Dr. Honey Walrond wants to study classrooms to change how we do education

April 28, 2025

Headshot of Dr. Honey Walrond smiling wearing a black shirt in front of a white background.Dr. Honey Walrond is a postdoc at the UC Berkeley School of Education, focusing on expanding educational opportunities for students. She earned her PhD in English Education from prestigious Teachers College at Columbia University, specializing in education policy and literacy education. Walrond earned her undergraduate degree at Hunter College.

As an experienced teacher in public schools across New York City, Walrond said she has been inspired by the communities that she taught in. “I want to research communities with the community that I'm serving. I want them to be part of the research, not just extract information, but as a way to also give back,” she said. 

Walrond primarily wants to focus on learning about structural issues that concern teachers going through certification, and how that impacts their curriculum-making process. “I'm hoping I continue to develop that love of research within education and really think more about how to support students of color,” she said. The project is currently in its research phase where principals, facilitators and teachers are being interviewed. 

“Its ethnographic sort of design can really inform your area of research where maybe quantitative methods [and] numbers cannot,” she said.

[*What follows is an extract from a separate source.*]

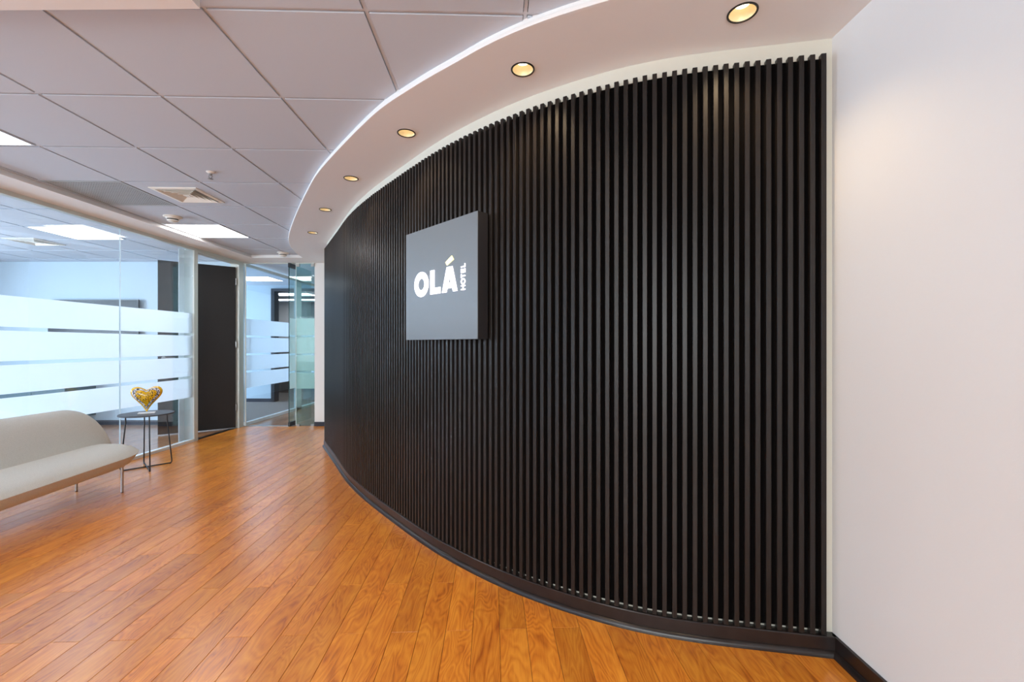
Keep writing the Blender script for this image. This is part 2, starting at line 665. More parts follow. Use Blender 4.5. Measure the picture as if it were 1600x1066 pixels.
def planks_joined(polys, name, mat, parent):
    mb = MB()
    ids = []
    for i, q in enumerate(polys):
        n0 = len(mb.v)
        mb.plank(q, -0.010, 0.0, 0.0008)
        ids += [(i * 0.618) % 1.0] * (len(mb.v) - n0)
    o = mb.build(name, mat, parent, kind='stuff')
    a = o.data.attributes.new('pid', 'FLOAT', 'POINT')
    a.data.foreach_set('value', ids)
    return o


floor = struct(MB().box(XG - 0.06, XR + 0.16, -3.42, Y_T + 0.02, -0.12, -0.009).build('floor', M['subfloor']), 'orange cherry laminate plank floor of the lobby')
single, rest = [], []
for q in plank_polys(XG, XR, -3.4, Y_T):
    cx = sum(p[0] for p in q) / len(q)
    cy = sum(p[1] for p in q) / len(q)
    if cy > 1.6 and (cy < 5.2 or cx > -1.6) and max(side_of(S, *p) for p in q) < -0.04:
        continue
    lobby = cy > 1.45 and max(p[1] for p in q) > 1.5 and abs(cx) < cy * 1.28 + 0.3
    (single if lobby else rest).append((cy, q))
single.sort()
rest += single[300:]
for cy, q in single[:300]:
    MB().plank(q, -0.010, 0.0, 0.0008).build('plank', M['plank'], floor)
planks_joined([q for _, q in rest], 'far_planks', M['plank'], floor)

floor_m = struct(MB().box(-8.4, XG - 0.06, 0.6, 6.62, -0.12, -0.009).build('floor_meeting_room', M['subfloor']), 'laminate floor of the meeting room behind the glass')
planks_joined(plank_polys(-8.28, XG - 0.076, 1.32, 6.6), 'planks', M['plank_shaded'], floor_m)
floor_c = struct(MB().box(XG, 0.5, Y_T + 0.02, 13.2, -0.12, -0.009).build('floor_corridor', M['subfloor']), 'laminate floor of the corridor beyond the glass door')
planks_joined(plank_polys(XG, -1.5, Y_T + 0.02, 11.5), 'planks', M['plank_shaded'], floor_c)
struct(MB().box(-8.4, XG, 6.62, 13.2, -0.12, 0.0).build('floor_office', M['carpet']), 'grey brown carpet of the office beyond')

# ------------------------------------------------------------------ curved slatted wall
wallc = struct(MB().sweep(BW, normals(BW), [(0, 0), (0, H_S), (-0.13, H_S), (-0.13, 0)]).build('wall_curved', M['cream'], smooth=True),
               'curved wall clad in narrow vertical black slats')
nb_ = int(np.searchsorted(S[:, 0], 1.2155))
MB().sweep(S[:nb_], SN[:nb_], [(-0.0215, 0.085), (-0.0215, 2.318), (-0.030, 2.318), (-0.030, 0.085)]).build('backing_board', M['backing'], wallc, smooth=True)
cum = np.r_[0, np.cumsum(np.hypot(*np.diff(S, axis=0).T))]
PITCH, SW, SD = 0.0392, 0.0185, 0.0215
s_last = float(np.interp(1.2065, S[:, 0], cum))
slat_mesh = MB()
ch = 0.0012
slat_mesh.prism([(-SW / 2, -SD), (SW / 2, -SD), (SW / 2, -ch), (SW / 2 - ch, 0), (-SW / 2 + ch, 0), (-SW / 2, -ch)], 0.076, 2.327)
slat_me = slat_mesh.mesh('slat', M['slat'])
k = 0
while True:
    s = s_last - PITCH * k
    if s < 0.008:
        break
    x, y = np.interp(s, cum, S[:, 0]), np.interp(s, cum, S[:, 1])
    nx, ny = np.interp(s, cum, SN[:, 0]), np.interp(s, cum, SN[:, 1])
    o = link('slat', slat_me, wallc)
    o.location = (x, y, random.uniform(-0.0012, 0.0012))
    o.rotation_euler.z = math.atan2(ny, nx) - PI / 2
    k += 1
bc = struct(MB().sweep(S, SN, [(-0.030, 0), (0.004, 0), (0.004, 0.070), (0.001, 0.0735), (-0.030, 0.0735)]).build('baseboard_curved', M['board'], smooth=True),
            'dark brown baseboard along the curved slatted wall')
qr = [(0.004, 0.0)] + [(0.004 + 0.015 * math.cos(a), 0.022 * math.sin(a)) for a in np.linspace(0, PI / 2, 6)]
MB().sweep(S, SN, qr).build('quarter_round', M['board'], bc, smooth=True)

# ------------------------------------------------------------------ other walls
struct(MB().box(XR, XR + 0.14, -3.4, Y_T, 0, H_T + 0.06).build('wall_right', M['wall']), 'plain off-white wall on the right')
i0 = int(np.argmin(abs(S[:, 0] - XR)))
yb = float(S[i0, 1])
br = struct(MB().box(XR - 0.012, XR, -3.4, yb + 0.02, 0, 0.0735).build('baseboard_right', M['board']), 'dark brown baseboard along the plain right wall')
MB().sweep(np.array([[XR - 0.012, yb + 0.02], [XR - 0.012, -3.4]]), np.array([[-1, 0], [-1, 0]]), [(o - 0.004, z) for o, z in qr]).build('quarter_round', M['board'], br, smooth=True)
struct(MB().box(-2.905, XR, Y_T, Y_T + 0.12, 0, H_S).build('wall_far', M['wall']), 'white wall stub beside the glass door')
struct(MB().box(-2.905, -1.0, Y_T - 0.012, Y_T, 0, 0.062).build('baseboard_far', M['baseb']), 'dark baseboard of the white wall stub')
# lobby end behind the camera, with its window
wr = MB()
wr.box(XG - 0.06, XR, -3.54, -3.4, 0, 0.5).box(XG - 0.06, XR, -3.54, -3.4, 2.3, H_T + 0.06)
wr.box(XG - 0.06, -3.6, -3.54, -3.4, 0.5, 2.3).box(0.8, XR, -3.54, -3.4, 0.5, 2.3)
struct(wr.build('wall_rear', M['wall']), 'white wall with a wide window at the lobby end')
w1 = MB()
for x in (-3.6, -2.14, -0.70, 0.74):
    w1.box(x, x + 0.06, -3.50, -3.44, 0.5, 2.3)
w1.box(-3.6, 0.8, -3.50, -3.44, 0.5, 0.56).box(-3.6, 0.8, -3.50, -3.44, 2.24, 2.3)
w1 = struct(w1.build('window_1', M['alu']), 'wide lobby window')
MB().box(-3.56, 0.76, -3.475, -3.467, 0.55, 2.25).build('pane', M['glass_w'], w1)


# ------------------------------------------------------------------ ceilings
AC = math.radians(1.7)
CC, CS = math.cos(AC), math.sin(AC)
CELL = 0.594
CO = (-1.155, 2.216)


def cw(i, j, o=CO, c=CC, s=CS):
    return (o[0] + CELL * (i * c - j * s), o[1] + CELL * (i * s + j * c))


def tile_poly(i, j, g=0.0):
    e = g / CELL
    return [cw(i + e, j + e), cw(i + 1 - e, j + e), cw(i + 1 - e, j + 1 - e), cw(i + e, j + 1 - e)]


def hole_tile(i, j, half, parent):
    """a ceiling tile with a square opening in its middle"""
    mb = MB()
    g = 0.0095 / CELL
    h = half / CELL
    cuts = [(g, 0.5 - h, g, 1 - g), (0.5 + h, 1 - g, g, 1 - g), (0.5 - h, 0.5 + h, g, 0.5 - h), (0.5 - h, 0.5 + h, 0.5 + h, 1 - g)]
    for a, b, c, d in cuts:
        mb.prism([cw(i + a, j + c), cw(i + b, j + c), cw(i + b, j + d), cw(i + a, j + d)], H_T - 0.001, H_T + 0.012)
    return mb.build('ceiling_tile', M['tile'], parent)


ceiling = struct(MB().box(XG - 0.06, XR + 0.14, -3.54, Y_T + 0.12, 2.62, 2.74).build('ceiling', M['dark']), 'suspended ceiling of square tiles with a curved soffit')
BULK_X = -3.61
FAR_Y = 6.10
SPECIAL = {(-4, 0): 'light', (-4, 4): 'light', (-4, -4): 'light', (0, -4): 'light', (-4, 2): 'grille', (-3, 2): 'vent'}
for i in range(-6, 6):
    for j in range(-11, 9):
        q = tile_poly(i, j, 0.0095)
        ctr = cw(i + 0.5, j + 0.5)
        if side_of(EDGE, *ctr) < -0.55 and ctr[1] > 1.3:
            continue
        if (i, j) in SPECIAL:
            if SPECIAL[(i, j)] == 'vent':
                hole_tile(i, j, 0.176, ceiling)
            continue
        q = clip(q, BULK_X + 0.004, XR - 0.004, -3.38, FAR_Y - 0.004)
        if q:
            mb = MB()
            n = len(q)
            zt, zb = H_T + 0.012, H_T - 0.001
            mb.prism(q, zb, zt)
            mb.build('ceiling_tile', M['tile'], ceiling)


def grid_bar(a, b, w, z0, z1, parent):
    a, b = Vector((*a, 0)), Vector((*b, 0))
    d = (b - a).normalized()
    n = Vector((-d.y, d.x, 0)) * w / 2
    MB().prism([(a - n)[:2], (b - n)[:2], (b + n)[:2], (a + n)[:2]], z0, z1).build('grid_bar', M['tbar'], parent)


for i in range(-4, 6):
    a, b = cw(i, -11), cw(i, 8)
    lim = lambda p, q, Y: (p[0] + (q[0] - p[0]) * (Y - p[1]) / (q[1] - p[1]), Y)
    a, b = lim(a, b, -3.38), lim(a, b, FAR_Y - 0.004)
    if a[0] < XR and b[0] < XR:
        grid_bar(a, b, 0.0135, H_T + 0.0045, H_T + 0.02, ceiling)
for j in range(-9, 7):
    a, b = cw(-5, j), cw(5, j)
    limx = lambda p, q, X: (X, p[1] + (q[1] - p[1]) * (X - p[0]) / (q[0] - p[0]))
    a, b = limx(a, b, BULK_X + 0.004), limx(a, b, XR - 0.004)
    if a[1] < FAR_Y - 0.02:
        grid_bar(a, b, 0.0135, H_T + 0.005, H_T + 0.0195, ceiling)
MB().box(XG - 0.02, XR, -3.4, Y_T, H_T + 0.021, H_T + 0.03).build('plenum_board', M['dark'], ceiling)

# flat bulkheads round the tiles
bl = MB()
bl.box(XG - 0.05, BULK_X, -3.4, Y_T + 0.1, H_S, H_T + 0.02)
bl.build('bulkhead', M['ceil'], ceiling)
MB().box(BULK_X, -2.0, FAR_Y, Y_T + 0.1, H_S, H_T + 0.02).build('bulkhead', M['ceil'], ceiling)
MB().prism([(BULK_X, -0.2), (-1.085, -0.2), (-1.115, 1.576), (BULK_X, 1.60)], H_S, H_T + 0.02).build('bulkhead', M['ceil'], ceiling)
# bead that edges the tiled field
mb = MB()
mb.box(BULK_X, BULK_X + 0.012, -3.4, FAR_Y, H_S - 0.001, H_S + 0.012)
mb.build('edge_bead', M['ceil'], ceiling)
MB().box(BULK_X, -2.86, FAR_Y - 0.012, FAR_Y, H_S - 0.001, H_S + 0.012).build('edge_bead', M['ceil'], ceiling)

# curved soffit with openings for the downlights
bm = bmesh.new()
bwc = [tuple(p) for p in BW if p[0] < XR]
loop = [tuple(p) for p in EDGE] + [(XR, float(BW[-1, 1]))] + bwc[::-1] + [(bwc[0][0] + 0.02, FAR_Y), (-2.885 + 0.02, FAR_Y)]


def ringed(pts, z):
    vs = [bm.verts.new((x, y, z)) for x, y in pts]
    return [bm.edges.new((vs[a - 1], vs[a])) for a in range(len(vs))]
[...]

The research focus is informed by the hands-on approach that involves being in the field and observing what’s happening in classrooms with students and teachers involved. 

Walrond takes this community-focused inspiration from her maternal grandmother, Maude White Katz, a civil rights activist who shared intellectual spaces with prominent sociologist and activist  W.E.B. Du Bois. She described her grandmother as someone who pushed for a curriculum that students of color can relate to, which is culturally asset-based, not coming from a deficit model, but one that lifts students up. 

“She was a fair advocate for a culturally aligned curriculum for students within the Harlem community,” Walrond said. With big shoes to fill, she vows to take Katz as an example of building resilience in both her scholarship as well as activism. 

Currently, Walrond is working with the Center for Research on Expanding Educational Opportunities (CREEO), which also supports teachers in the Oakland school district becoming nationally board-certified. “CREEO uncovered that Oakland was one of the districts that not many, or none, school teachers were certified through the national board, and now the aim is to elevate that and increase the number,” she said. 

Walrond hopes to provide her expertise in underserved school districts like Oakland through her work with organizations that work closely with crucial parties involved.